• [The task]:
Within the material below, locate the line with "x>13 else 0),R.uniform(4.5,7),LM_hill)" and the line with "i%2 else LM_near)", then return those two lines and all lines between them, exactly as written.

• [Stored data]:
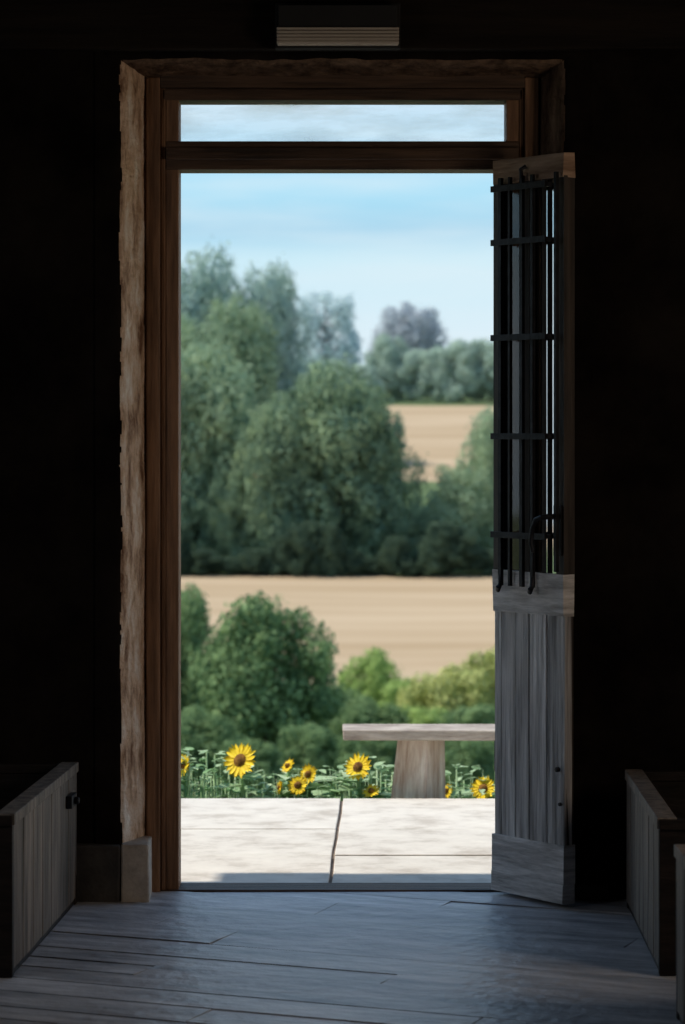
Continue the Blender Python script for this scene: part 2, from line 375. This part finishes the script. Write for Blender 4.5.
# ---------------------------------------------------------------- trees
def foliage_mesh(name,seed,kind,nl=14000,leaf=.022,ncl=30):
    rg=np.random.default_rng(seed)
    cs=[];rs=[]
    z0={'tree':.0,'bush':.02,'hedge':.02,'sparse':.2}[kind]
    for i in range(ncl):
        t=(i+.5)/ncl; z=z0+.1+(1-z0-.2)*t
        tt=(z-z0)/(1-z0)
        rad=.5*math.sin(math.pi*min(1,max(.0,tt*.74+.18)))**.55
        a=i*2.4+rg.uniform(-.5,.5); q=rad*rg.uniform(.45,.82)
        cs.append((q*math.cos(a),q*math.sin(a),z)); rs.append(rg.uniform(.08,.18)*(1.0 if kind!='sparse' else .75))
    cs=np.array(cs);rs=np.array(rs)
    cs[-1]=(rg.uniform(-.05,.05),0,1-rs[-1]*.9)
    if kind!='sparse':
        cs=np.vstack([cs,[[0,0,.5],[0,0,.72],[0,0,.32]]]); rs=np.append(rs,[.27,.22,.25])
    pr=rs**2; pr/=pr.sum()
    c=rg.choice(len(cs),nl,p=pr)
    d=rg.normal(size=(nl,3)); d/=np.linalg.norm(d,axis=1)[:,None]
    rad=rs[c]*(rg.uniform(.45,1.0,nl)**.5)*(1+.16*rg.normal(size=nl))
    pos=cs[c]+d*rad[:,None]*np.array([1,1,.85])
    pos[:,2]=np.maximum(pos[:,2],.01)
    nrm=d+rg.normal(size=(nl,3))*.6+np.array([0,0,.3]); nrm/=np.linalg.norm(nrm,axis=1)[:,None]
    t=np.cross(nrm,rg.normal(size=(nl,3))); t/=np.linalg.norm(t,axis=1)[:,None]; bb=np.cross(nrm,t)
    sz=leaf*rg.uniform(.5,1.0,nl)[:,None]
    V=np.stack([pos-t*sz,pos+bb*sz*.6,pos+t*sz,pos-bb*sz*.6],1).reshape(-1,3)
    b=B(); 
    if kind in('tree','sparse'):
        b.tube([(0,0,-.03),(.01,0,.2),(-.01,.01,.5),(0,0,.8)],[.03,.022,.015,.005],1,7)
    for i in range(0,ncl,2 if kind!='sparse' else 1):
        q=cs[i]; b.tube([(0,0,max(.03,q[2]-.25)),(q[0]*.5,q[1]*.5,q[2]-.1),tuple(q)],[.009,.006,.003],1,5)
    o=len(b.v); verts=np.vstack([np.array(b.v),V]); 
    faces=b.f+[[o+4*i,o+4*i+1,o+4*i+2,o+4*i+3] for i in range(nl)]
    me=bpy.data.meshes.new(name); me.from_pydata(verts.tolist(),[],faces)
    me.materials.append(LM_mid); me.materials.append(M_bark)
    me.polygons.foreach_set('material_index',[1]*len(b.f)+[0]*nl); me.update()
    return me
TR=[foliage_mesh('tree_mesh_%d'%i,20+i,'tree',20000,.021,46) for i in range(4)]
BU=[foliage_mesh('bush_mesh_%d'%i,50+i,'bush',18000,.024,40) for i in range(3)]
SP=foliage_mesh('tree_sparse_mesh',78,'sparse',7500,.020,54)
def plant(name,me,x,y,H,Wd,lm,rot=None):
    o=bpy.data.objects.new(name,me); S.collection.objects.link(o)
    o.location=(x,y,gz(x,y)-.01*H); o.rotation_euler=(0,0,R.uniform(0,6.28) if rot is None else rot); o.scale=(Wd,Wd,H)
    o.material_slots[0].link='OBJECT'; o.material_slots[0].material=lm
    return o
mid=[(-.8,148,12.2,9.0,0,LM_mid),(-4.0,146,9.8,5.5,1,LM_mid),(1.9,149,10.2,5.4,2,LM_mid),(-8.4,149,13.5,8,3,LM_mid2),(-11.6,148,13.5,8,1,LM_mid2),(-6.6,146,6,4.0,0,LM_mid),
 (7.0,148,6.4,5.0,2,LM_mid2),(9.5,149,9.6,5.6,3,LM_mid2),(4.7,148,3.8,4.4,1,LM_mid),(13,149,10,7,0,LM_mid),(18,149,11,8,1,LM_mid2),(24,149,10,8,2,LM_mid),(-17,149,13,9,2,LM_mid),(-24,149,12,9,0,LM_mid2),(-31,149,12,9,3,LM_mid),(31,149,12,9,3,LM_mid)]
for x,y,H,Wd,k,lm in mid: plant('field_tree',TR[k],x,y,H,Wd,lm)
RH=random.Random(21); x=-22
i=0
while x<24:
    Wd=RH.uniform(1.8,4.2); plant('hedge_bush',BU[i%3],x,RH.uniform(142.6,143.6),RH.choice((1.1,1.6,2.4,3.2)),Wd,LM_dark if RH.random()<.75 else LM_mid); x+=Wd*.55; i+=1
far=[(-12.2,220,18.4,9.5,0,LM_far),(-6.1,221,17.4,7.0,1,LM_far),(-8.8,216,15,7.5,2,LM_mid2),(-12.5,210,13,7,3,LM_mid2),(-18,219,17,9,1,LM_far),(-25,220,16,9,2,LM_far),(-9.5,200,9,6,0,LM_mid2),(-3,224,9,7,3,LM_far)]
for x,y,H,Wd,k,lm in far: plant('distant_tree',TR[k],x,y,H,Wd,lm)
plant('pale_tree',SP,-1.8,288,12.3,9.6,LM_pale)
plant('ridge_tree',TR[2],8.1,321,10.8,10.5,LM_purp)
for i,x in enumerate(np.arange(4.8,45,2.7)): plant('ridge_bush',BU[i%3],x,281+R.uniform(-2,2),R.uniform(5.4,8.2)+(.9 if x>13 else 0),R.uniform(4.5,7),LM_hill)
for i,x in enumerate(np.arange(-40,4.5,2.8)): plant('ridge_bush',BU[i%3],x,278+R.uniform(-2,1),R.uniform(3.6,4.8),R.uniform(4.5,6),LM_hill)
near=[(-1.7,51,4.35,3.5,1,LM_near),(-3.95,59,4.7,2.4,0,LM_near),(-5.8,57,4.2,3.2,2,LM_near),(.80,66,3.0,2.1,1,LM_lite),(2.8,61,2.6,3.2,2,LM_yel),(4.0,62,3.1,2.6,0,LM_yel),(1.75,64,2.2,2.0,2,LM_lite),
 (.55,41,1.25,1.5,0,LM_near),(1.45,43,1.35,1.6,1,LM_lite),(2.2,40,1.2,1.6,2,LM_near),(-2.75,42,1.7,1.6,1,LM_near),(-.55,43,1.4,1.6,2,LM_near),(-1.7,41,1.1,1.4,0,LM_near),(3.4,42,1.4,1.8,0,LM_lite),
 (-.2,56,2.2,1.9,2,LM_near),(.6,54,1.9,2.2,1,LM_near),(1.9,54,1.7,2.4,0,LM_lite),(3.2,53,1.8,2.2,1,LM_near),(6.2,60,3.4,3.2,1,LM_near),(-8.5,56,4,4,0,LM_near),(9,60,3.4,4,2,LM_lite),(-4.3,47,2.4,2.4,2,LM_near)]
for x,y,H,Wd,k,lm in near: plant('bush',BU[k],x,y,H,Wd,lm)
for i,x in enumerate(np.arange(-12,14,1.7)): plant('scrub',BU[i%3],x,74+R.uniform(-3,3),R.uniform(1.2,1.9),R.uniform(1.8,2.6),LM_lite if i%2 else LM_near)

# ---------------------------------------------------------------- sunflowers
def leafshape(b,base,dirv,up,Ln,Wd,mi):
    d=Vector(dirv).normalized(); s=d.cross(Vector(up)).normalized(); uu=s.cross(d)
    prof=[(0,.0),(.12,.42),(.35,.5),(.65,.33),(1,0)]
    vs=[];fs=[]
    for t,w in prof:
        c=Vector(base)+d*Ln*t-uu*Ln*.35*t*t
        vs+= [tuple(c-s*w*Wd+uu*Wd*.12),tuple(c),tuple(c+s*w*Wd+uu*Wd*.12)]
    for i in range(4):
        fs+=[(i*3,i*3+1,i*3+4,i*3+3),(i*3+1,i*3+2,i*3+5,i*3+4)]
    b.add(vs,fs,mi,True)
def sunflower(x,y,z,r,yaw=0,tilt=.1,rg=R):
    b=B(); g0=gz(x,y)
    b.tube([(x+.02,y+.05,g0-.02),(x+.01,y+.05,(g0+z)/2),(x,y+.05,z-.04),(x,y+.02,z)],.009,0,7)
    for k in range(7):
        a=rg.uniform(0,6.28); zz=g0+(z-g0)*(.25+.1*k)
        leafshape(b,(x,y+.05,zz),(math.cos(a),math.sin(a),.35),(0,0,1),rg.uniform(.12,.2),rg.uniform(.1,.15),0)
    Mx=Matrix.Translation((x,y,z))@Matrix.Rotation(yaw,4,'Z')@Matrix.Rotation(math.pi/2-tilt,4,'X')
    b.M=Mx
    rd=r*.40
    def dome(u,v):
        a=2*math.pi*u; q=v*rd; return (q*math.cos(a),q*math.sin(a),.018*(1-v*v)+.004)
    b.grid(dome,20,6,2)
    def back(u,v):
        a=-2*math.pi*u; q=v*rd*1.15; return (q*math.cos(a),q*math.sin(a),-.03*(1-v*v)+.002)
    b.grid(back,16,4,0)
    for ring in range(2):
        n=17
        for i in range(n):
            a=2*math.pi*(i+.5*ring)/n+rg.uniform(-.07,.07); Ln=r*rg.uniform(.95,1.1)*(1 if ring else .93); w=r*.22
            lift=rg.uniform(-.1,.25)*r
            ca,sa=math.cos(a),math.sin(a); prof=[(rd*.85,.5),(rd+(Ln-rd)*.4,1),(rd+(Ln-rd)*.75,.65),(Ln,0)]
            vs=[];fs=[]
            for j,(q,ww) in enumerate(prof):
                zz=.004*ring+lift*(j/3)**2; 
                vs+=[(q*ca-sa*w*ww*.5,q*sa+ca*w*ww*.5,zz+.003),(q*ca,q*sa,zz),(q*ca+sa*w*ww*.5,q*sa-ca*w*ww*.5,zz+.003)]
            for j in range(3): fs+=[(j*3,j*3+1,j*3+4,j*3+3),(j*3+1,j*3+2,j*3+5,j*3+4)]
            b.add(vs,fs,1,True)
    return b.obj('sunflower',[LM_sun,M_pet,M_disc])
fl=[(-.443,2.72,.085,.080,-.5,.4),(.069,2.70,.058,.064,-.5,.45),(-.148,2.75,.02,.045,-.5,.4),(-.192,2.68,-.018,.045,-.3,.5),(-.235,2.78,.052,.036,-.9,.6),(.612,2.72,-.038,.058,-.4,.4),(.452,2.74,-.052,.036,-.6,.5),(.125,2.68,-.045,.04,-.3,.9),(-.27,2.7,-.03,.03,-1.2,.3),(-.69,2.74,.06,.05,-.9,.3),(.85,2.72,0,.07,.1,.3),(-.95,2.7,.04,.07,0,.3)]
for f_ in fl: sunflower(*f_)
b=B(); rg=random.Random(5)
for i in range(2400):
    x=rg.uniform(-2.2,2.2); y=rg.uniform(2.66,3.15); g0=gz(x,y); top=rg.uniform(-.25,.05)+.05*math.sin(x*7)
    if .15<x<.5: top-=.06
    a=rg.uniform(0,6.28)
    leafshape(b,(x,y,top),(math.cos(a),math.sin(a),rg.uniform(-.1,.9)),(0,0,1),rg.uniform(.03,.07),rg.uniform(.02,.045),0)
    if i%3==0: b.tube([(x,y,g0-.02),(x,y,top)],.004,0,4)
for i in range(500):
    x=rg.uniform(-2.2,2.2); y=rg.uniform(2.64,3.0); top=rg.uniform(-.12,.05)
    b.tube([(x,y,gz(x,y)-.02),(x+rg.uniform(-.03,.03),y,top)],[.003,.001],0,3)
b.obj('flower_bed_foliage',[LM_sun])

# ---------------------------------------------------------------- world + sun
w=bpy.data.worlds.new('sky'); S.world=w; w.use_nodes=True; nt=w.node_tree; N=nt.nodes; L=nt.links; bg=N['Background']
tc=N.new('ShaderNodeTexCoord'); sx=N.new('ShaderNodeSeparateXYZ'); L.new(tc.outputs['Generated'],sx.inputs[0])
r=ramp([(0,(.64,.79,.88)),(.035,(.72,.87,.95)),(.064,(.62,.85,.95)),(.074,(.38,.67,.86)),(.088,(.44,.77,.95)),(.12,(.62,.82,.97)),(.35,(.28,.52,.84)),(1,(.14,.32,.70))]); L.new(sx.outputs['Z'],r.inputs[0])
mp=N.new('ShaderNodeMapping'); mp.inputs['Scale'].default_value=(9,9,75); L.new(tc.outputs['Generated'],mp.inputs[0])
n1=N.new('ShaderNodeTexNoise'); n1.inputs['Scale'].default_value=1; n1.inputs['Detail'].default_value=4; L.new(mp.outputs[0],n1.inputs[0])
cl=ramp([(.42,k0),(.75,(.6,.6,.6))]); L.new(n1.outputs[0],cl.inputs[0])
mx=N.new('ShaderNodeMix'); mx.data_type='RGBA'; L.new(cl.outputs[0],mx.inputs[0]); L.new(r.outputs[0],mx.inputs[6]); mx.inputs[7].default_value=(.76,.88,.94,1)
L.new(mx.outputs[2],bg.inputs[0]); bg.inputs[1].default_value=1.0
sun=bpy.data.lights.new('sun','SUN'); sun.energy=4.3; sun.angle=.012; sun.color=(1,.94,.84)
so=bpy.data.objects.new('sun',sun); S.collection.objects.link(so)
so.rotation_euler=Vector((-.60,-.015,.80)).to_track_quat('Z','Y').to_euler(); so.location=(-10,5,15)

# ---------------------------------------------------------------- camera
c=bpy.data.cameras.new('camera'); co=bpy.data.objects.new('camera',c); S.collection.objects.link(co); S.camera=co
co.location=(0,-9,1.52); co.rotation_euler=(math.pi/2,0,0)
c.sensor_fit='VERTICAL'; c.sensor_height=36; c.lens=36*2700/1024; c.shift_y=-.08; c.clip_end=2000
c.dof.use_dof=True; c.dof.focus_distance=8.9; c.dof.aperture_fstop=4.6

• [Exercise solution]:
for i,x in enumerate(np.arange(4.8,45,2.7)): plant('ridge_bush',BU[i%3],x,281+R.uniform(-2,2),R.uniform(5.4,8.2)+(.9 if x>13 else 0),R.uniform(4.5,7),LM_hill)
for i,x in enumerate(np.arange(-40,4.5,2.8)): plant('ridge_bush',BU[i%3],x,278+R.uniform(-2,1),R.uniform(3.6,4.8),R.uniform(4.5,6),LM_hill)
near=[(-1.7,51,4.35,3.5,1,LM_near),(-3.95,59,4.7,2.4,0,LM_near),(-5.8,57,4.2,3.2,2,LM_near),(.80,66,3.0,2.1,1,LM_lite),(2.8,61,2.6,3.2,2,LM_yel),(4.0,62,3.1,2.6,0,LM_yel),(1.75,64,2.2,2.0,2,LM_lite),
 (.55,41,1.25,1.5,0,LM_near),(1.45,43,1.35,1.6,1,LM_lite),(2.2,40,1.2,1.6,2,LM_near),(-2.75,42,1.7,1.6,1,LM_near),(-.55,43,1.4,1.6,2,LM_near),(-1.7,41,1.1,1.4,0,LM_near),(3.4,42,1.4,1.8,0,LM_lite),
 (-.2,56,2.2,1.9,2,LM_near),(.6,54,1.9,2.2,1,LM_near),(1.9,54,1.7,2.4,0,LM_lite),(3.2,53,1.8,2.2,1,LM_near),(6.2,60,3.4,3.2,1,LM_near),(-8.5,56,4,4,0,LM_near),(9,60,3.4,4,2,LM_lite),(-4.3,47,2.4,2.4,2,LM_near)]
for x,y,H,Wd,k,lm in near: plant('bush',BU[k],x,y,H,Wd,lm)
for i,x in enumerate(np.arange(-12,14,1.7)): plant('scrub',BU[i%3],x,74+R.uniform(-3,3),R.uniform(1.2,1.9),R.uniform(1.8,2.6),LM_lite if i%2 else LM_near)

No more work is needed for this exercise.